Do this> Write out all lines holding the word "elif".

Information provided>
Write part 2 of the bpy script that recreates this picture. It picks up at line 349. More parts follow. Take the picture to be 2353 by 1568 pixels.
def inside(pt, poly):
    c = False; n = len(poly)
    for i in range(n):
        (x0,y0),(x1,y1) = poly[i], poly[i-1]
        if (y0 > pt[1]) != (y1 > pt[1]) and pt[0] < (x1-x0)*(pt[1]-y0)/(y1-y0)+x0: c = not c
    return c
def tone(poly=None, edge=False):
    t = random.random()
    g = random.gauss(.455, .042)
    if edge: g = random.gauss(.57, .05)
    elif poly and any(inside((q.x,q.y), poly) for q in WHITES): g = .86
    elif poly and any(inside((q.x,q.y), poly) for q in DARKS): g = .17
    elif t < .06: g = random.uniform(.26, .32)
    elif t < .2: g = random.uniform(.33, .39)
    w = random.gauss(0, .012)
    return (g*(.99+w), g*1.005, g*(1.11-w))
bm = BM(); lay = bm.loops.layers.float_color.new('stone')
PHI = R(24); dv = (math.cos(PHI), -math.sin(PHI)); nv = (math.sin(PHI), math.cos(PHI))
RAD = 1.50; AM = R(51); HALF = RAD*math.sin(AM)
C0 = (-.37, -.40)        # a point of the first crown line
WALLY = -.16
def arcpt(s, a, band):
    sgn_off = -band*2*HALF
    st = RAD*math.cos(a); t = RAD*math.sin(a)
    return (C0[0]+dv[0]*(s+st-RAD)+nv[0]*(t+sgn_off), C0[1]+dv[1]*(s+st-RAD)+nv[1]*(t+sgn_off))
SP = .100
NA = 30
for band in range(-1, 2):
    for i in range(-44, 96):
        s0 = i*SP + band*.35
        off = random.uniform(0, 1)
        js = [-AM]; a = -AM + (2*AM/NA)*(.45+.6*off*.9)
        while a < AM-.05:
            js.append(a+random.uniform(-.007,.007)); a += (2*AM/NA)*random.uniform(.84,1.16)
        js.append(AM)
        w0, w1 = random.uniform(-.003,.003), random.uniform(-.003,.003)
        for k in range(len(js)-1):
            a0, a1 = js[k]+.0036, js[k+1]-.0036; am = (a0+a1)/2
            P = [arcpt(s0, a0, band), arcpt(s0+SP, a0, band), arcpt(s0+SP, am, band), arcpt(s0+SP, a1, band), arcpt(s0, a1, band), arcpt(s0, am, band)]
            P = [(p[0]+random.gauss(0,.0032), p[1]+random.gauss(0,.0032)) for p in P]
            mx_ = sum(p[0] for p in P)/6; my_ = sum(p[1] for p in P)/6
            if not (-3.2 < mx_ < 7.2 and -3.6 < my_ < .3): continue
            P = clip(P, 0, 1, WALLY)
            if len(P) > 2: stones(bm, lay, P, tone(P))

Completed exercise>
    elif poly and any(inside((q.x,q.y), poly) for q in WHITES): g = .86
    elif poly and any(inside((q.x,q.y), poly) for q in DARKS): g = .17
    elif t < .06: g = random.uniform(.26, .32)
    elif t < .2: g = random.uniform(.33, .39)